Border Collies are 'velcro dogs', tending to follow you to the bathroom, and watching you in the hope you might do something interesting. Some people describe them as always asking 'What do you want me to do now'?, like a very keen employee. Others see them as wanting their owners to entertain them as much as possible. Either way, you have to accept that a Border Collie is likely to want a very intense relationship with you, and you have to learn how to 'turn a Border Collie off', since they will carry on working or playing for as long as you interact with them.

Are they good with kids? Not always, it has to be admitted. Border collies are essentially working, rather than pedigree dogs, and their temperaments vary enormously. Some are wonderful with kids, while others can be nippy and nervous. However, kids who understand dogs can get on fine with them, and have happy hours together with a BC, especially if the kids can play ball, and impose strict rules, such as getting the dog to sit before the ball is thrown. They vary in terms of how well they get on with other dogs, but generally are more interesting in playing ball with their owners than going and socializing with dogs they meet on walks.
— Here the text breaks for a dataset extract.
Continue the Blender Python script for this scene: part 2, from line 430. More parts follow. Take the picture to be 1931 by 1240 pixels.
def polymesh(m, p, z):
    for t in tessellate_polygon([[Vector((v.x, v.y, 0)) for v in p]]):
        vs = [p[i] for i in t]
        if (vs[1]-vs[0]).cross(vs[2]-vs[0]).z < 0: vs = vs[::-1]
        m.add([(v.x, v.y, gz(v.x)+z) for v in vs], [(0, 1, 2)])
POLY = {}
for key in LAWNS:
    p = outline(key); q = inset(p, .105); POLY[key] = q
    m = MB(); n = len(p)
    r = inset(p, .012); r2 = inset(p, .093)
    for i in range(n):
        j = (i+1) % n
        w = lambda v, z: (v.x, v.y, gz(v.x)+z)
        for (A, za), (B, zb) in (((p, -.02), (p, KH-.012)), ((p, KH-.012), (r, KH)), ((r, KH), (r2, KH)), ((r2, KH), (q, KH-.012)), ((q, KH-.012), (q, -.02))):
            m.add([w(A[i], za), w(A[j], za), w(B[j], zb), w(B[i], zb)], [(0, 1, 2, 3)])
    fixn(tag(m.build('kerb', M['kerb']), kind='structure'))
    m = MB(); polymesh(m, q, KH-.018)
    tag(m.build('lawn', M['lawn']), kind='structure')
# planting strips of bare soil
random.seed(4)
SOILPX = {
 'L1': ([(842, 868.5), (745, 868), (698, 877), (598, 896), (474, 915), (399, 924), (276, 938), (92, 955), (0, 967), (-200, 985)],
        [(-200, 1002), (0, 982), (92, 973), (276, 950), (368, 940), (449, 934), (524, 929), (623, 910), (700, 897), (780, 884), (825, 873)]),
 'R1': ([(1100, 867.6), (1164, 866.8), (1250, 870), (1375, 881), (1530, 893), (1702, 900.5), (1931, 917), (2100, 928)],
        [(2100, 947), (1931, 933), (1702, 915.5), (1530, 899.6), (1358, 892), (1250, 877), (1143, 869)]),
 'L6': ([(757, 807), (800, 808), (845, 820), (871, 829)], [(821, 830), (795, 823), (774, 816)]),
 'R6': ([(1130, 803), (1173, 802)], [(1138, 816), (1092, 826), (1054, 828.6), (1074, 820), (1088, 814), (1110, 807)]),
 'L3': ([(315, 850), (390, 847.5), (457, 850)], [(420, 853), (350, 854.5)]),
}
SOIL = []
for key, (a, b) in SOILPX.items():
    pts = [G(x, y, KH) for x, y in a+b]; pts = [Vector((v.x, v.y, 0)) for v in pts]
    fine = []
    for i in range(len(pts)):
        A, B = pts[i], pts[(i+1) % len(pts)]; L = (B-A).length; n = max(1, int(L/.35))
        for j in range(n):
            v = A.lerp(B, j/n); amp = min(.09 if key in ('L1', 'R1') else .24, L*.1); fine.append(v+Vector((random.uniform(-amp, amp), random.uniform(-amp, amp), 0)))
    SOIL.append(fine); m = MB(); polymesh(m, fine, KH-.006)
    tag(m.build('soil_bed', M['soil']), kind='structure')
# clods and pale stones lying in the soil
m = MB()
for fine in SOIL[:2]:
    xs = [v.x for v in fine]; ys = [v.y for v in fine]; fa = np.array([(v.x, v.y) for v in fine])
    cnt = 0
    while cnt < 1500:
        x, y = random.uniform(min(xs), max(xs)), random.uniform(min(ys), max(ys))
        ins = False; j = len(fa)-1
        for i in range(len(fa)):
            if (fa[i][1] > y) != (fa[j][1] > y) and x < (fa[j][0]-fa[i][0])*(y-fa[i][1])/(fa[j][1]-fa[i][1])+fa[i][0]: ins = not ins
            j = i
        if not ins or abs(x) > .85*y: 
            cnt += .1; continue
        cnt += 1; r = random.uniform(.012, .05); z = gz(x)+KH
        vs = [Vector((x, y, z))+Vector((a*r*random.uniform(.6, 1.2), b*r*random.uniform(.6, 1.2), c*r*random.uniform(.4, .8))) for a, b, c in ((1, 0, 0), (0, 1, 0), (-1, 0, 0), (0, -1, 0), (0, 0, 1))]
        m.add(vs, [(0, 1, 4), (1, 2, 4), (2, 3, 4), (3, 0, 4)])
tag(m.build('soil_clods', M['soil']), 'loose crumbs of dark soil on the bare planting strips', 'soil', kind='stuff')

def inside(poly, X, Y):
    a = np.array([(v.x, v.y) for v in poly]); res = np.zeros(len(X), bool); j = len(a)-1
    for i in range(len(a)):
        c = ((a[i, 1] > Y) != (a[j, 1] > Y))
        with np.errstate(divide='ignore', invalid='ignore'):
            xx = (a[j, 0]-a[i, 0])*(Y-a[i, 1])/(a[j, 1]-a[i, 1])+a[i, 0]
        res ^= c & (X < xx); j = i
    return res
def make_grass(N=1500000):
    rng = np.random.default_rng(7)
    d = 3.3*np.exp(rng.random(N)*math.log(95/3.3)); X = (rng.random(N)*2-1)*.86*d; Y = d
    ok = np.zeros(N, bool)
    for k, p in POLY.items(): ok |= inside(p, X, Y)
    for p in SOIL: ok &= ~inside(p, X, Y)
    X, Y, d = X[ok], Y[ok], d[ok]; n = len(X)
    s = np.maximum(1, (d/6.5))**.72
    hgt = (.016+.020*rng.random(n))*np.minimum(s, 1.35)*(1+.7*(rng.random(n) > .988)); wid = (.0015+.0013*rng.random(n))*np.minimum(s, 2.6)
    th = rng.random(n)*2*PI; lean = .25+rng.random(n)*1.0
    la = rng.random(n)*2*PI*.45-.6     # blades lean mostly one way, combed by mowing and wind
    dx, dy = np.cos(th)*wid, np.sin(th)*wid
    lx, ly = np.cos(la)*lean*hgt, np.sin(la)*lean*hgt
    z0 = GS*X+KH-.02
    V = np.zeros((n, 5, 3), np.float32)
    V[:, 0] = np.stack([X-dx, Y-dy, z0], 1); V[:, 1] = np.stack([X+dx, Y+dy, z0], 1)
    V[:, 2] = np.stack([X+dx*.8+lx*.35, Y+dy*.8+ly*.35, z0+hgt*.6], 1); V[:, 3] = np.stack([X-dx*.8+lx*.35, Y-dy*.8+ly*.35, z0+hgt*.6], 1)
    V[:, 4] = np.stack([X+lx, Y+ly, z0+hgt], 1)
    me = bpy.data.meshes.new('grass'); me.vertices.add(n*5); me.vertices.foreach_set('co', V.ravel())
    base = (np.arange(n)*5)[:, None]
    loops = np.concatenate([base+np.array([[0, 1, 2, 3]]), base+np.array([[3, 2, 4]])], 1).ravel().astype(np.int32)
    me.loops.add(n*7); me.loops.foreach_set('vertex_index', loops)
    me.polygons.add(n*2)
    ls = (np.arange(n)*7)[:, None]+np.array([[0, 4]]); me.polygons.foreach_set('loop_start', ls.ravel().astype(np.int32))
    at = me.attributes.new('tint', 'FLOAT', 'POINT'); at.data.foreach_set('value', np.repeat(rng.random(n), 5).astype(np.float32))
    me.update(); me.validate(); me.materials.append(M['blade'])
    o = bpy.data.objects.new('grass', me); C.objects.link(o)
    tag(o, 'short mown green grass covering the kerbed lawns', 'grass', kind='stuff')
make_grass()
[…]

Common health problems include hip dyplasia and eye trouble. Eye problems are so common with Border Collies it's best to check the ancestry of any pup you are interested in, and ask specifically about eye problems. Border Collies are also prone to playing retrieving games with such intensity that they forget to wee, and can collapse from overexertion, especially when it's hot, and wear down their pads until they are raw, so you need to impose rest periods. Sound phobias are a common behavioural problem, though the drive to work is so intense that you can sometimes get a sound-phobic Border Collie to snap out of it, simply by giving commands, or producing a ball from your pocket. So long as they have something to do, their neuroses tend not to surface, which is why they are called workaholics.

Michael De Vine's book is a very good introduction to the breed. It covers the history of the breed, as well as general care, and various activities that border collies can get involved in, as well as health issues. It's also an amusing book in parts. It's more of a general introduction for novices than a book for experienced owners, but is certainly one of the best.